### WHAT TO PRODUCE:
Where does the string "pixels" appear? Copy every line of the entries below that holds it.

### EXTRACTED MATERIAL:
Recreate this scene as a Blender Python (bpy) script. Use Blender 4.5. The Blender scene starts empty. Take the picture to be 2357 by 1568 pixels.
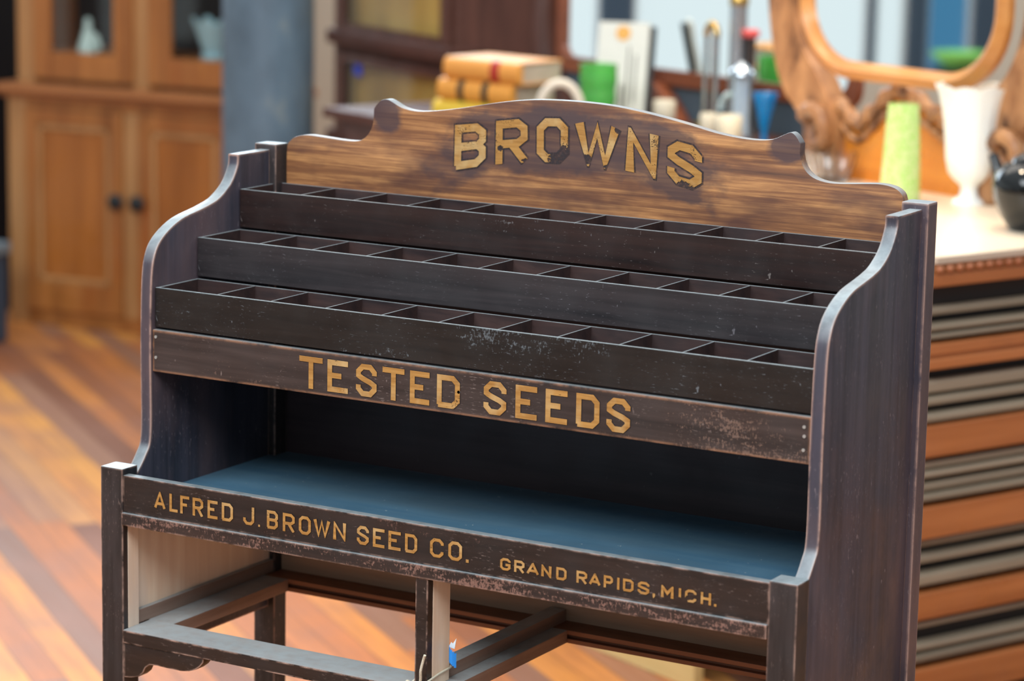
import bpy, bmesh, math, random
from mathutils import Vector, Matrix
random.seed(7)
SC = bpy.context.scene
COL = SC.collection

def S(r, g, b):
    f = lambda c: (c / 255 / 12.92) if c / 255 <= 0.04045 else ((c / 255 + 0.055) / 1.055) ** 2.4
    return (f(r), f(g), f(b), 1.0)

# ------------------------------------------------------------------ camera
cam_d = bpy.data.cameras.new('camera')
cam = bpy.data.objects.new('camera', cam_d)
COL.objects.link(cam)
SC.camera = cam
CAM = Vector((2.25521, -2.83680, 1.70563))
yaw, pitch, roll = 0.5232, -0.1860, 0.0192
fw = Vector((-math.sin(yaw) * math.cos(pitch), math.cos(yaw) * math.cos(pitch), math.sin(pitch)))
rt0 = Vector((math.cos(yaw), math.sin(yaw), 0)); up0 = rt0.cross(fw)
rt = math.cos(roll) * rt0 + math.sin(roll) * up0
up = -math.sin(roll) * rt0 + math.cos(roll) * up0
cam.matrix_world = Matrix(((rt.x, up.x, -fw.x, CAM.x), (rt.y, up.y, -fw.y, CAM.y), (rt.z, up.z, -fw.z, CAM.z), (0, 0, 0, 1)))
cam_d.sensor_width = 36.0
cam_d.lens = 98.70
cam_d.clip_start = 0.05
cam_d.dof.use_dof = True
cam_d.dof.focus_distance = 3.52
cam_d.dof.aperture_fstop = 4.0

# ------------------------------------------------------------------ world, lights, exposure
SC.view_settings.view_transform = 'Standard'
SC.view_settings.look = 'None'
SC.view_settings.gamma = 1.0
SC.view_settings.exposure = 0.0
SC.view_settings.use_curve_mapping = False
W = bpy.data.worlds.new('world'); SC.world = W; W.use_nodes = True
bg = W.node_tree.nodes['Background']
bg.inputs[0].default_value = (0.80, 0.90, 1.0, 1)
_t = W.node_tree.nodes.new('ShaderNodeTexCoord'); _s = W.node_tree.nodes.new('ShaderNodeSeparateXYZ'); _r = W.node_tree.nodes.new('ShaderNodeMapRange')
W.node_tree.links.new(_t.outputs['Generated'], _s.inputs[0]); W.node_tree.links.new(_s.outputs[2], _r.inputs[0])
_r.inputs[1].default_value = 0.05; _r.inputs[2].default_value = 0.75; _r.inputs[3].default_value = 0.42; _r.inputs[4].default_value = 0.95
W.node_tree.links.new(_r.outputs[0], bg.inputs[1])

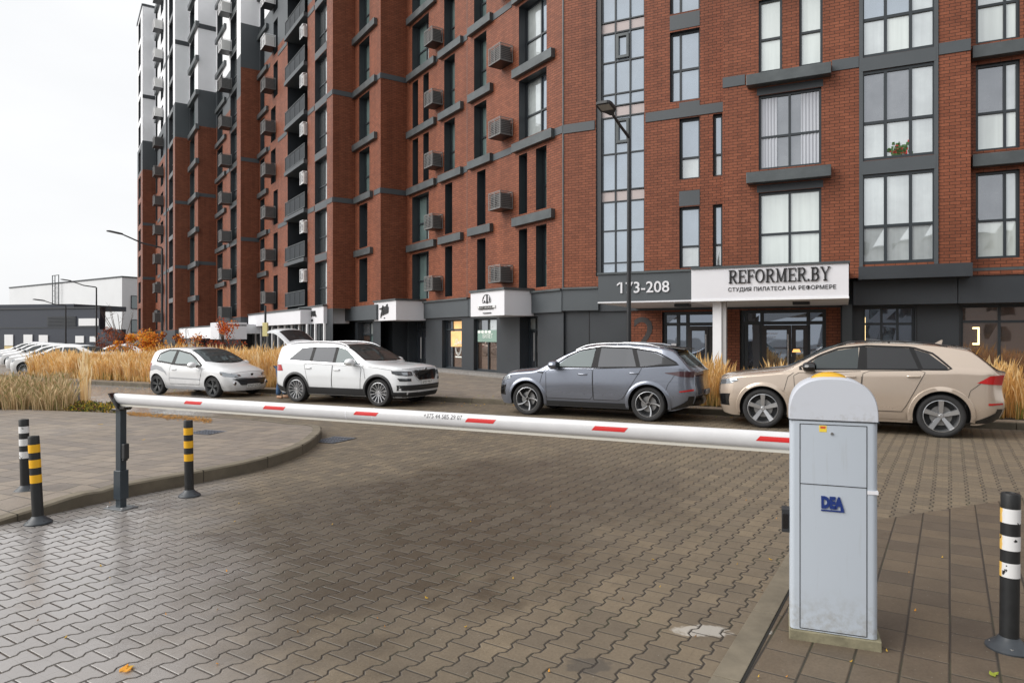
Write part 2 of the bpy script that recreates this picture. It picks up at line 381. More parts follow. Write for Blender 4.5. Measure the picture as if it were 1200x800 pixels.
    moss = g.mix(g.rng(g.noise(pos, 1.3, 3), .5, .7, 0, .7), (.035, .028, .022, 1), (.055, .06, .025, 1))
    col = g.mix(joint, moss, col); g.put(b.inputs['Base Color'], col)
    hgt = g.m('ADD', g.m('MULTIPLY', g.rng(dist, 0, jw * 2.6, 0, 1, True), 1.0), g.m('MULTIPLY', fine, .12))
    hgt = g.m('ADD', hgt, g.m('MULTIPLY', wn.outputs[0], .25))
    if kind == 'wave':      # every block sits a little tilted
        w2 = g.n('ShaderNodeTexWhiteNoise', noise_dimensions='3D'); c3 = g.n('ShaderNodeCombineXYZ'); g.put(c3.inputs[0], row); g.put(c3.inputs[1], idx); c3.inputs[2].default_value = 3.3; g.put(w2.inputs['Vector'], c3.outputs[0])
        hgt = g.m('ADD', hgt, g.m('MULTIPLY', g.m('MULTIPLY', g.m('SUBTRACT', w2.outputs[0], .5), fr), 1.6)); hgt = g.m('ADD', hgt, g.m('MULTIPLY', g.m('MULTIPLY', g.m('SUBTRACT', wn.outputs[0], .5), ds), 1.2))
    bp = g.n('ShaderNodeBump'); bp.inputs['Strength'].default_value = 1.0; bp.inputs['Distance'].default_value = .008
    g.put(bp.inputs['Height'], hgt); g.put(b.inputs['Normal'], bp.outputs[0])
    b.inputs['Specular IOR Level'].default_value = .5
    return m
PAVE_WAVE = paver_mat('interlocking_pavers', 'wave')
PAVE_RECT = paver_mat('rectangular_pavers', 'rect', (.115, .089, .062), wet=False)
PAVE_SLAB = paver_mat('slab_pavers', 'slab', (.225, .190, .155), wet=False)
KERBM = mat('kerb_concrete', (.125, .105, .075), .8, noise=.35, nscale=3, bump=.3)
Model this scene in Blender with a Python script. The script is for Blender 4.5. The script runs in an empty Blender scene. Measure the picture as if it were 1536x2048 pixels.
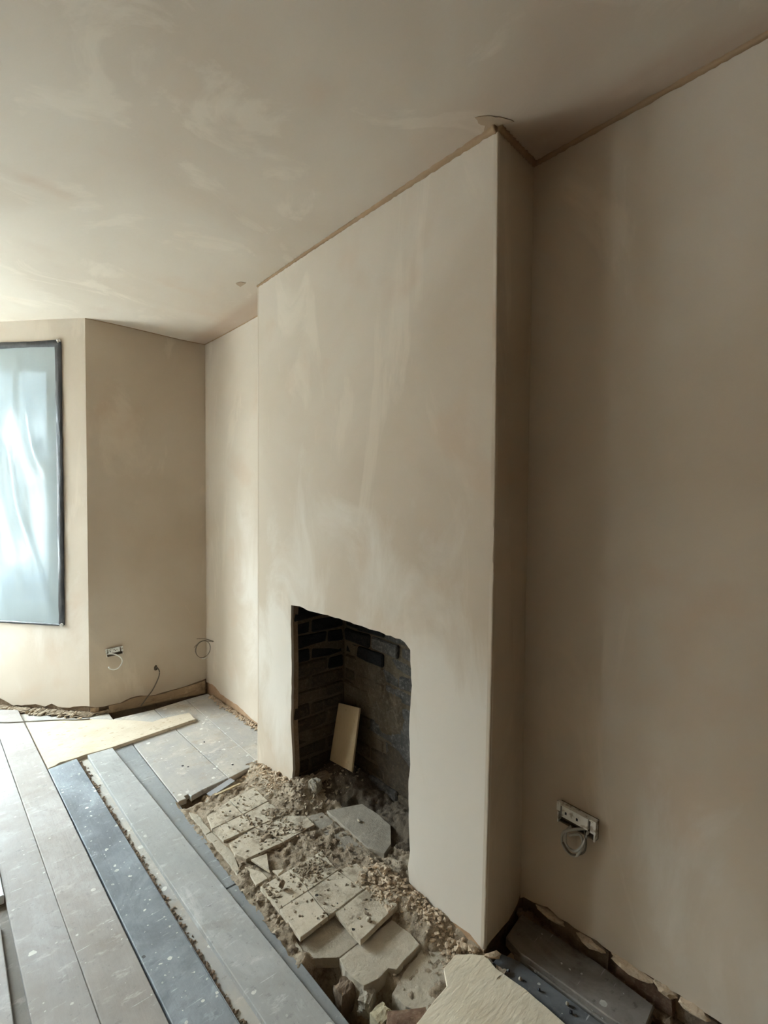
import bpy, bmesh, math, random
from mathutils import Vector, noise, geometry, Matrix
R = random.Random(7)
SC = bpy.context.scene
COL = SC.collection
# ------------------------------------------------------------------ camera, sky, light, exposure
cam = bpy.data.cameras.new('camera'); camo = bpy.data.objects.new('camera', cam); COL.objects.link(camo)
YAW, PITCH, ROLL = 0.725, 0.035, 0.009
fw = Vector((math.sin(YAW)*math.cos(PITCH), math.cos(YAW)*math.cos(PITCH), -math.sin(PITCH)))
rt0 = Vector((math.cos(YAW), -math.sin(YAW), 0)); up0 = rt0.cross(fw)
rt = rt0*math.cos(ROLL)+up0*math.sin(ROLL); up = -rt0*math.sin(ROLL)+up0*math.cos(ROLL)
camo.matrix_world = Matrix(((rt.x, up.x, -fw.x, 0), (rt.y, up.y, -fw.y, 0), (rt.z, up.z, -fw.z, 1.527), (0, 0, 0, 1)))
cam.sensor_fit = 'VERTICAL'; cam.sensor_height = 24.0; cam.lens = 24.0*1000/2048; cam.clip_start = 0.02; cam.clip_end = 300
SC.camera = camo
W = bpy.data.worlds.new('overcast_sky'); SC.world = W; W.use_nodes = True
bg = W.node_tree.nodes['Background']; bg.inputs[1].default_value = 8.0
def sky():                                       # overcast: the zenith about three times as bright as the horizon
    t = W.node_tree; n = t.nodes.new; tc = n('ShaderNodeTexCoord'); sp = n('ShaderNodeSeparateXYZ'); t.links.new(tc.outputs['Generated'], sp.inputs[0])
    r = n('ShaderNodeValToRGB'); t.links.new(sp.outputs['Z'], r.inputs[0]); e = r.color_ramp.elements
    e[0].position = 0; e[0].color = (.50, .575, .63, 1); e[1].position = 1; e[1].color = (1.5, 1.725, 1.89, 1); t.links.new(r.outputs[0], bg.inputs[0])
sky()
SC.view_settings.view_transform = 'Standard'; SC.view_settings.look = 'None'; SC.view_settings.gamma = 1
SC.view_settings.use_curve_mapping = False; SC.view_settings.exposure = 3.12
SC.cycles.diffuse_bounces = 8; SC.cycles.max_bounces = 12; SC.cycles.transparent_max_bounces = 12
H = 2.70
def portal(a, b, s0, s1, z0, z1, off):          # guides the sampling of skylight through one window opening
    a, b = Vector((*a, 0)), Vector((*b, 0)); t = (b-a).normalized(); n = Vector((t.y, -t.x, 0))
    c = a+t*(s0+s1)/2-n*off+Vector((0, 0, (z0+z1)/2))
    l = bpy.data.lights.new('sky_portal', 'AREA'); l.shape = 'RECTANGLE'; l.size = s1-s0; l.size_y = z1-z0; l.cycles.is_portal = True
    o = bpy.data.objects.new('sky_portal', l); COL.objects.link(o); o.location = c
    o.rotation_euler = n.to_track_quat('-Z', 'Z').to_euler()
# room plan, clockwise
BL, BFL, BFR, K = (-2.385, 3.895), (-1.566, 4.878), (-0.074, 4.878), (0.745, 3.895)
L, L2, CA, CB, R0, R1 = (1.515, 3.77), (1.55, 2.58), (1.338, 2.588), (1.343, 0.988), (1.59, 1.01), (1.56, -2.2)
SW, NW = (-3.23, -2.2), (-3.23, 3.895)
for a, b, s0, s1 in ((BL, BFL, .42, .86), (BFL, BFR, .1, 1.39), (BFR, K, .3, .98)):
    portal(a, b, s0, s1, .68, 2.42, .16)

# ------------------------------------------------------------------ materials
class Nt:
    def __init__(s, name):
        s.m = bpy.data.materials.new(name); s.m.use_nodes = True; s.t = s.m.node_tree; s.t.nodes.clear()
        s.out = s.n('ShaderNodeOutputMaterial'); s.b = s.n('ShaderNodeBsdfPrincipled'); s.l(s.b.outputs[0], s.out.inputs[0])
        tc = s.n('ShaderNodeTexCoord'); oi = s.n('ShaderNodeObjectInfo')
        mu = s.n('ShaderNodeVectorMath'); mu.operation = 'MULTIPLY_ADD'; s.l(oi.outputs['Random'], mu.inputs[0]); mu.inputs[1].default_value = (37, 53, 19)
        s.l(tc.outputs['Object'], mu.inputs[2]); s.co = mu.outputs[0]
    def n(s, k): return s.t.nodes.new(k)
    def l(s, a, b): s.t.links.new(a, b)
    def mp(s, sc, rot=0.0):
        m = s.n('ShaderNodeMapping'); m.inputs['Scale'].default_value = sc; m.inputs['Rotation'].default_value = (0, 0, rot); s.l(s.co, m.inputs[0]); return m.outputs[0]
    def noise(s, scale, detail=5, rough=.55, co=None, dist=0.0):
        x = s.n('ShaderNodeTexNoise'); x.inputs['Scale'].default_value = scale; x.inputs['Detail'].default_value = detail
        x.inputs['Roughness'].default_value = rough; x.inputs['Distortion'].default_value = dist; s.l(co or s.co, x.inputs[0]); return x.outputs[0]
    def ramp(s, v, *st):
        r = s.n('ShaderNodeValToRGB'); e = r.color_ramp.elements
        while len(e) < len(st): e.new(.5)
        for q, (p, c) in zip(e, st):
            q.position = p; q.color = (c, c, c, 1) if isinstance(c, (int, float)) else (*c, 1)
        s.l(v, r.inputs[0]); return r.outputs[0]
    def mix(s, f, a, b, mode='MIX'):
        x = s.n('ShaderNodeMix'); x.data_type = 'RGBA'; x.blend_type = mode
        for i, v in ((0, f), (6, a), (7, b)):
            if hasattr(v, 'is_output'): s.l(v, x.inputs[i])
            elif isinstance(v, (int, float)): x.inputs[i].default_value = v if i == 0 else (v, v, v, 1)
            else: x.inputs[i].default_value = (*v, 1)
        return x.outputs[2]
    def math(s, op, a, b=0.0):
        x = s.n('ShaderNodeMath'); x.operation = op
        for i, v in ((0, a), (1, b)):
            if hasattr(v, 'is_output'): s.l(v, x.inputs[i])
            else: x.inputs[i].default_value = v
        return x.outputs[0]
    def spots(s, scale, share, size, co=None):              # irregular dots: 1 inside
        w = s.n('ShaderNodeVectorMath'); w.operation = 'MULTIPLY_ADD'
        nn = s.n('ShaderNodeTexNoise'); nn.inputs['Scale'].default_value = scale*2.2; s.l(co or s.co, nn.inputs[0])
        s.l(nn.outputs['Color'], w.inputs[0]); w.inputs[1].default_value = (.35/scale,)*3; s.l(co or s.co, w.inputs[2])
        v = s.n('ShaderNodeTexVoronoi'); v.inputs['Scale'].default_value = scale; s.l(w.outputs[0], v.inputs[0])
        sp = s.n('ShaderNodeSeparateColor'); s.l(v.outputs['Color'], sp.inputs[0])
        on = s.math('GREATER_THAN', sp.outputs[0], 1-share)
        r = s.math('MULTIPLY', sp.outputs[1], size)
        return s.math('MULTIPLY', on, s.math('LESS_THAN', v.outputs['Distance'], r))
    def bump(s, h, strength, dist=.01, prev=None):
        x = s.n('ShaderNodeBump'); x.inputs['Strength'].default_value = strength; x.inputs['Distance'].default_value = dist
        s.l(h, x.inputs['Height'])
        if prev: s.l(prev, x.inputs['Normal'])
        return x.outputs[0]
    def done(s, col, rough=.85, nrm=None, spec=.3, metal=0.0):
        if hasattr(col, 'is_output'): s.l(col, s.b.inputs['Base Color'])
        else: s.b.inputs['Base Color'].default_value = (*col, 1)
        if hasattr(rough, 'is_output'): s.l(rough, s.b.inputs['Roughness'])
        else: s.b.inputs['Roughness'].default_value = rough
        s.b.inputs['Specular IOR Level'].default_value = spec; s.b.inputs['Metallic'].default_value = metal
        if nrm: s.l(nrm, s.b.inputs['Normal'])
        return s.m
MT = {}
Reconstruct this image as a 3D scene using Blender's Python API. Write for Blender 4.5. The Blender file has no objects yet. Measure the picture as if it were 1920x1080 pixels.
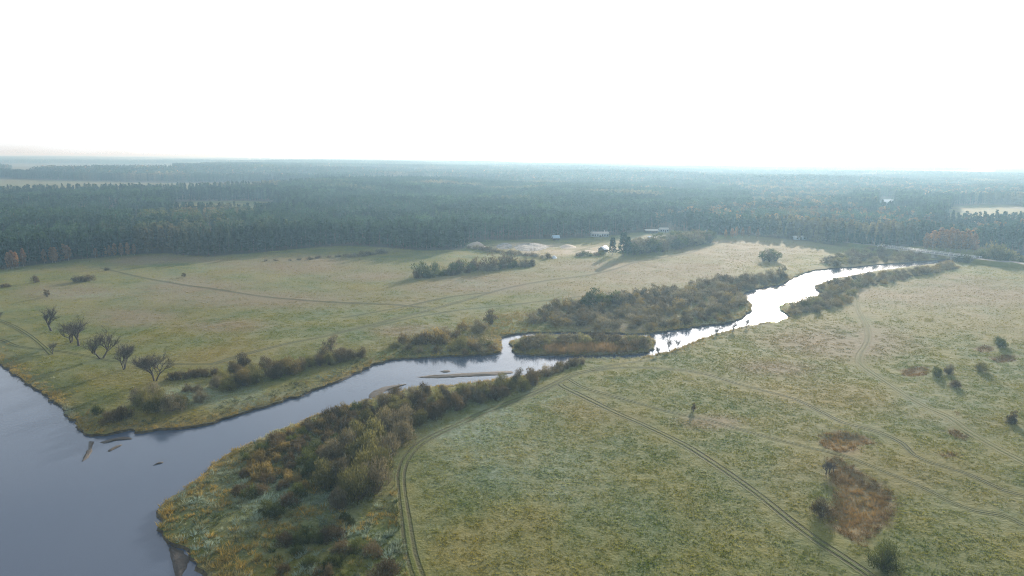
import bpy, math, random
import numpy as np
from mathutils import Vector, Matrix, Euler
from mathutils.geometry import delaunay_2d_cdt

R = math.radians
SC = bpy.context.scene
COL = SC.collection
RNG = np.random.default_rng(7)
random.seed(7)

# ------------------------------------------------------------------ camera
CAM_H = 60.0
F_PX = 1300.0                       # focal length in pixels of the 1920 wide photograph
cam_data = bpy.data.cameras.new('camera')
cam = bpy.data.objects.new('camera', cam_data); COL.objects.link(cam)
cam_data.sensor_width = 36.0
cam_data.lens = 36.0 * F_PX / 1920.0
cam_data.clip_start = 0.5
cam_data.clip_end = 80000.0
PITCH, ROLL = R(10.65), R(0.5)
CM = Matrix.Translation((0, 0, CAM_H)) @ Matrix.Rotation(R(90) - PITCH, 4, 'X') @ Matrix.Rotation(ROLL, 4, 'Z')
cam.matrix_world = CM
SC.camera = cam

# ------------------------------------------------------------------ sky, sun, exposure
SUN_EL, SUN_AZ = R(13.0), R(21.5)   # azimuth measured from +Y towards +X
world = bpy.data.worlds.new('World'); SC.world = world
world.use_nodes = True
nt = world.node_tree; nt.nodes.clear()
w_out = nt.nodes.new('ShaderNodeOutputWorld')
w_bg = nt.nodes.new('ShaderNodeBackground'); w_bg.inputs['Strength'].default_value = 0.12
sky = nt.nodes.new('ShaderNodeTexSky'); sky.sky_type = 'NISHITA'; sky.sun_disc = False
sky.sun_elevation = SUN_EL; sky.sun_rotation = SUN_AZ
sky.altitude = 100; sky.air_density = 1.0; sky.dust_density = 2.0; sky.ozone_density = 1.5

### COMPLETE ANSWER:
Recreate this scene as a Blender Python (bpy) script. Use Blender 4.5. The Blender scene starts empty. Take the picture to be 2357 by 1568 pixels.
Write part 2 of the bpy script that recreates this picture. It picks up at line 381. More parts follow. Write for Blender 4.5. Measure the picture as if it were 1200x800 pixels.
Model this scene in Blender with a Python script. The script is for Blender 4.5. The script runs in an empty Blender scene. Measure the picture as if it were 1536x2048 pixels.
Reconstruct this image as a 3D scene using Blender's Python API. Write for Blender 4.5. The Blender file has no objects yet. Measure the picture as if it were 1920x1080 pixels.
F_PX = 1300.0                       # focal length in pixels of the 1920 wide photograph